As we are aware, Sweden closed down its two shortwave stations, Horby and Karlsborg, and the one remaining mediumwave station at Solvesborg, at the end of October. Nationwide coverage on radio in Sweden is now obtained with several networks of FM stations totaling anywhere up to 2,000 transmitters.

Over the years, there have been two additional radio stations of interest in Sweden. A large communication station known as Goteborg Radio traces its earliest origins back to the year 1905. This station was progressively located at four different sites over the years, and it has been well known under the callsigns SAG and SAB.

The other interesting station is the old spark wireless station at Grimeton which was inaugurated in the 1920s by King Gustav V. The old long wave Alexanderson alternator is still functional, and it is placed on the air once each year under the callsign SAQ.

Radio Sweden was a prolific verifier of reception reports and we are aware of at least 50 different designs for their QSL cards. Likewise, many QSL cards have been issued for the old longwave transmitter SAQ, and for Goteborg Radio SAG and SAB.

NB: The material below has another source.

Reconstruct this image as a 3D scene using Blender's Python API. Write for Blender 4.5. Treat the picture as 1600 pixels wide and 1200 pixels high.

We should also remember the long running DX program from Radio Sweden, "Sweden Calling DXers". The script for this program began with Arne Skoog in 1948, the program was taken over by the American George Wood in 1978, the name was changed to MediaScan a few years later, and the program ended in 2001.

This then, is the story of shortwave broadcasting in Sweden, running from 1938-2010.

A Voice Across the Atlantic - RCA & AT&T Rocky Point

Some time back, you will remember, we presented the story here in Wavescan, of the great wireless station that was located at Rocky Point on Long Island, New York. At the time, it surely was the world's largest wireless station, and if it had been built to its intended potential, then it would have become a majestic electronic wonder. This radio station was also in use at times for the relay of programming on behalf of the Voice of America.

It is not so well known however, that RCA Rocky Point was also in co-operation with another wireless organization, AT&T, for communication across the Atlantic. This is what happened.

Back during the year 1922, AT&T began experimenting with an attempt to bridge the Atlantic Ocean with a wireless signal. These experiments were underway at the early AT&T facility located at Deal Beach in New Jersey and the test communications were conducted on longwave channels. These wireless tests with a comparatively low powered transmitter were quite successful and it was demonstrated that a reliable communication service could be established between the United States and England.

The project was then moved from the AT&T facility at Deal Beach, New Jersey to RCA Rocky Point on Long Island. AT&T rented from RCA the space for the longwave transmitter and the associated antenna systems. A huge 200 kW Alexanderson alternator was installed at Rocky Point and test transmissions in Morse Code commenced in March 1926.

A little less than a year later, on January 27, 1927, the new trans-Atlantic communication service was opened from Rocky Point under the callsign WNL using the longwave channels 56.5 and 58.5 kHz. The receiver station in Great Britain was located at Cupar in Scotland, and the return service to North America was rendered by transmitter GBR, the huge Post office station located at Rugby.

Surprisingly, this longwave communication service between the United States and England was in use for nearly half a century and it was not closed down until the year 1970.

The receiver station for AT&T Rocky Point was located at Houlton in Maine, quite close to the Canadian border in New Brunswick, and in more recent time this location was in use by AT&T as a Telstar satellite receiver station.

Thus, the American terminal for the first trans-Atlantic communication service was indeed located at Rocky Point, Long Island, but it was an AT&T unit located in an RCA facility.